Ten, police, politics, government

The Prime Minister has come under fire in the wake of terror attacks in London and Manchester for making cuts to police numbers during her time as Home Secretary.

In the past week it has emerged that she was warned by an expert in 2015 that cuts to police numbers in Manchester were leading to a decrease in the intelligence needed to keep the city safe, and could put national security at risk.

In her latest campaign speech, May said she she would look at longer prison sentences for people convicted of terrorist offences, “making it easier for the authorities to deport foreign terror suspects to their own countries” and “doing more to restrict the freedom and the movements of terrorist suspects when we have enough evidence to know they present a threat, but not enough evidence to prosecute them in full in court.”
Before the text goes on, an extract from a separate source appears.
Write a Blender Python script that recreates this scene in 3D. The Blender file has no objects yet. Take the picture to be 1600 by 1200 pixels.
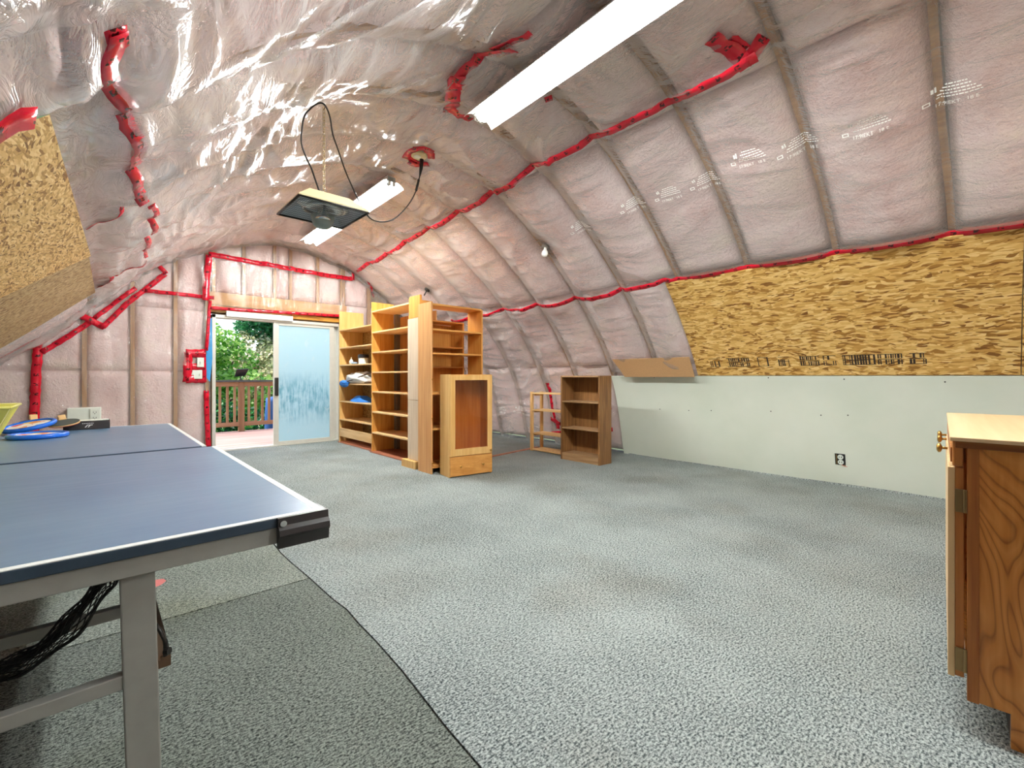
import bpy, math, random
import numpy as np
from mathutils import Vector, Matrix
SC = bpy.context.scene
COL = SC.collection
R = math.radians

# ------------------------------------------------------------------ camera, world, sun, exposure
YAW, F, H, HY = R(42.7), 705.0, 1.08, 588.0
cd = bpy.data.cameras.new('camera'); cam = bpy.data.objects.new('camera', cd); COL.objects.link(cam)
cam.location = (0, 0, H); cam.rotation_euler = (R(90), 0, -YAW)
cd.sensor_width = 36; cd.lens = F / 1600 * 36; cd.shift_y = (HY - 600) / 1600
cd.clip_start = .02; cd.clip_end = 200
SC.camera = cam
W = bpy.data.worlds.new('sky'); SC.world = W; W.use_nodes = True
wn = W.node_tree
sky = wn.nodes.new('ShaderNodeTexSky'); sky.sky_type = 'NISHITA'; sky.sun_disc = False
sky.sun_elevation = R(55); sky.sun_rotation = R(-70); sky.air_density = 1.0; sky.dust_density = 3.0
bg = [n for n in wn.nodes if n.type == 'BACKGROUND'][0]
wn.links.new(sky.outputs[0], bg.inputs[0]); bg.inputs[1].default_value = .26
sl = bpy.data.lights.new('sun', 'SUN'); sl.energy = 1.8; sl.angle = R(1.0); sl.color = (1, .95, .86)
so = bpy.data.objects.new('sun', sl); COL.objects.link(so)
so.rotation_euler = Vector((-.62, .02, .78)).to_track_quat('Z', 'Y').to_euler()
TUBE_POWER = 100.0
SC.view_settings.view_transform = 'Standard'; SC.view_settings.look = 'None'
SC.view_settings.gamma = 1; SC.view_settings.use_curve_mapping = False
SC.view_settings.exposure = 1.0
try:
    SC.cycles.use_denoising = True
    SC.cycles.max_bounces = 14; SC.cycles.diffuse_bounces = 6; SC.cycles.glossy_bounces = 4
    SC.cycles.transmission_bounces = 8; SC.cycles.transparent_max_bounces = 16
    SC.cycles.sample_clamp_indirect = 6.0
except Exception:
    pass

# ------------------------------------------------------------------ maths of the room
ca, sa = math.cos(YAW), math.sin(YAW)
def ray(x, y):
    l = (x - 800) / F
    return np.array([l * ca + sa, ca - l * sa, (HY - y) / F])
CAM = np.array([0, 0, H])
def atz(x, y, z): d = ray(x, y); return CAM + d * ((z - H) / d[2])
def aty(x, y, Y): d = ray(x, y); return CAM + d * (Y / d[1])
def atd(x, y, dep): return CAM + ray(x, y) * dep
CP = [(-1.95, -.01), (-1.35, .76), (-.5, 1.57), (0, 2.05), (.63, 2.62), (1.25, 2.99), (1.9, 3.17), (2.55, 3.14), (3.27, 2.88), (4.36, 2.07), (5.13, 1.09), (5.48, -.01)]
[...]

She added: “If human rights laws stop us from doing it, we will change those laws so we can do it.”

Labour’s Keir Starmer MP, a former human rights lawyer, responded, telling Radio 4’s Today programme: “There is no incompatibility between protecting human rights and taking effective action against terrorists.

“If we start throwing away our adherence to human rights in response to what has happened in the last three months, we are throwing away the values at the heart of the democracy, everything that we say we believe in.”

Last October, May used her speech at the Conservative Party conference to criticise “activist, left-wing human rights lawyers” who “harangue and harass” soldiers.

In a segment of the speech praising the armed forces, the new Prime Minister alluded to the government’s announcement yesterday that the UK soldiers will not be bound by the European Convention on Human Rights in future international conflicts.

“Not only will we remain committed to spending two per cent of our national income on defence,” she said.

“But we will never again – in any future conflict – let those activist, left-wing human rights lawyers harangue and harass the bravest of the brave – the men and women of Britain’s Armed Forces.”

However, the Conservative Party’s 2017 manifesto states that it will not scrap the Human Rights Act – a 2015 manifesto promise – while Brexit negotiations are ongoing.